--- begin ---

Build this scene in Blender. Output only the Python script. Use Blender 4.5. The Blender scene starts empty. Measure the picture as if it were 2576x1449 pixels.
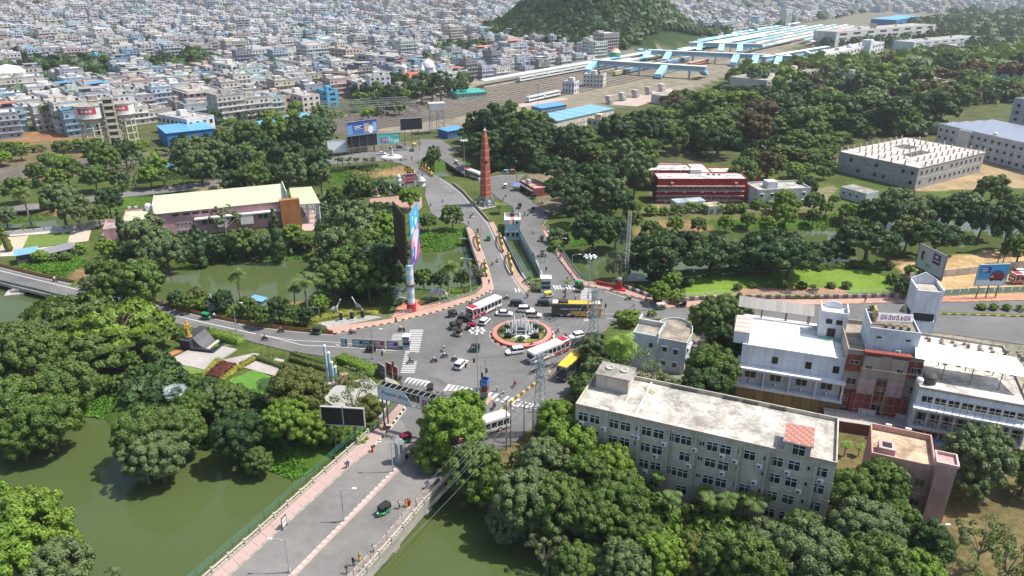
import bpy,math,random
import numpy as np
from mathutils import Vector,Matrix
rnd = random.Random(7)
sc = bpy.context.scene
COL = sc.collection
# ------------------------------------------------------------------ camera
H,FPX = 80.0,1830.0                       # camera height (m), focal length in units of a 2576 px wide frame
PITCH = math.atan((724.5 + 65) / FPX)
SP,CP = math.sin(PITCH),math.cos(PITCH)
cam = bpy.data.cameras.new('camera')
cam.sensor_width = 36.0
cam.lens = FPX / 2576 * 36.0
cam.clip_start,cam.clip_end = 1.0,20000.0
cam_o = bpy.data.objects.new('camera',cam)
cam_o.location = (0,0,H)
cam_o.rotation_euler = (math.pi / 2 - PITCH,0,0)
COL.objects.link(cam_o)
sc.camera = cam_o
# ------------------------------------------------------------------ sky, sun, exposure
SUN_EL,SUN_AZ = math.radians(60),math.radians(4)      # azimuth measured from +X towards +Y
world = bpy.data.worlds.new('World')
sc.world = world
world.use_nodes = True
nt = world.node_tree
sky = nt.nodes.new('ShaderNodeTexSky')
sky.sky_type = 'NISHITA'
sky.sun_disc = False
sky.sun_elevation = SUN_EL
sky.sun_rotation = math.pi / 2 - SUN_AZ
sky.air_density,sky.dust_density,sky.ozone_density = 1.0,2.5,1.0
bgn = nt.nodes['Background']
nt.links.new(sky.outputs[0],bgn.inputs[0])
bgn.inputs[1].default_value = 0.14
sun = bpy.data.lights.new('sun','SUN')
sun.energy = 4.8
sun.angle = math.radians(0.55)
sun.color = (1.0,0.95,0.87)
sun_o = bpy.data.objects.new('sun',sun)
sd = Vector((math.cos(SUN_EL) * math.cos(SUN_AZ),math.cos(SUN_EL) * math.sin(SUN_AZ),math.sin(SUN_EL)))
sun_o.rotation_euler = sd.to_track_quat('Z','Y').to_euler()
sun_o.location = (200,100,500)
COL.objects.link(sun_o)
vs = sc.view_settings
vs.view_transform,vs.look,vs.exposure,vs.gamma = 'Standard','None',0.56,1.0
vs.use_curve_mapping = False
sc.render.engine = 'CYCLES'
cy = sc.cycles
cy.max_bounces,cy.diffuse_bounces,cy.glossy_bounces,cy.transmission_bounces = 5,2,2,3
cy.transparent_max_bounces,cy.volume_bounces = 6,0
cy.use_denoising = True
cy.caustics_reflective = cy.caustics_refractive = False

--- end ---

- [Task details]: In your copy, leave out the pictures and reproduce the material above exactly.

- [Reply]:
Build this scene in Blender. Output only the Python script. Use Blender 4.5. The Blender scene starts empty. Measure the picture as if it were 2576x1449 pixels.
import bpy,math,random
import numpy as np
from mathutils import Vector,Matrix
rnd = random.Random(7)
sc = bpy.context.scene
COL = sc.collection
# ------------------------------------------------------------------ camera
H,FPX = 80.0,1830.0                       # camera height (m), focal length in units of a 2576 px wide frame
PITCH = math.atan((724.5 + 65) / FPX)
SP,CP = math.sin(PITCH),math.cos(PITCH)
cam = bpy.data.cameras.new('camera')
cam.sensor_width = 36.0
cam.lens = FPX / 2576 * 36.0
cam.clip_start,cam.clip_end = 1.0,20000.0
cam_o = bpy.data.objects.new('camera',cam)
cam_o.location = (0,0,H)
cam_o.rotation_euler = (math.pi / 2 - PITCH,0,0)
COL.objects.link(cam_o)
sc.camera = cam_o
# ------------------------------------------------------------------ sky, sun, exposure
SUN_EL,SUN_AZ = math.radians(60),math.radians(4)      # azimuth measured from +X towards +Y
world = bpy.data.worlds.new('World')
sc.world = world
world.use_nodes = True
nt = world.node_tree
sky = nt.nodes.new('ShaderNodeTexSky')
sky.sky_type = 'NISHITA'
sky.sun_disc = False
sky.sun_elevation = SUN_EL
sky.sun_rotation = math.pi / 2 - SUN_AZ
sky.air_density,sky.dust_density,sky.ozone_density = 1.0,2.5,1.0
bgn = nt.nodes['Background']
nt.links.new(sky.outputs[0],bgn.inputs[0])
bgn.inputs[1].default_value = 0.14
sun = bpy.data.lights.new('sun','SUN')
sun.energy = 4.8
sun.angle = math.radians(0.55)
sun.color = (1.0,0.95,0.87)
sun_o = bpy.data.objects.new('sun',sun)
sd = Vector((math.cos(SUN_EL) * math.cos(SUN_AZ),math.cos(SUN_EL) * math.sin(SUN_AZ),math.sin(SUN_EL)))
sun_o.rotation_euler = sd.to_track_quat('Z','Y').to_euler()
sun_o.location = (200,100,500)
COL.objects.link(sun_o)
vs = sc.view_settings
vs.view_transform,vs.look,vs.exposure,vs.gamma = 'Standard','None',0.56,1.0
vs.use_curve_mapping = False
sc.render.engine = 'CYCLES'
cy = sc.cycles
cy.max_bounces,cy.diffuse_bounces,cy.glossy_bounces,cy.transmission_bounces = 5,2,2,3
cy.transparent_max_bounces,cy.volume_bounces = 6,0
cy.use_denoising = True
cy.caustics_reflective = cy.caustics_refractive = False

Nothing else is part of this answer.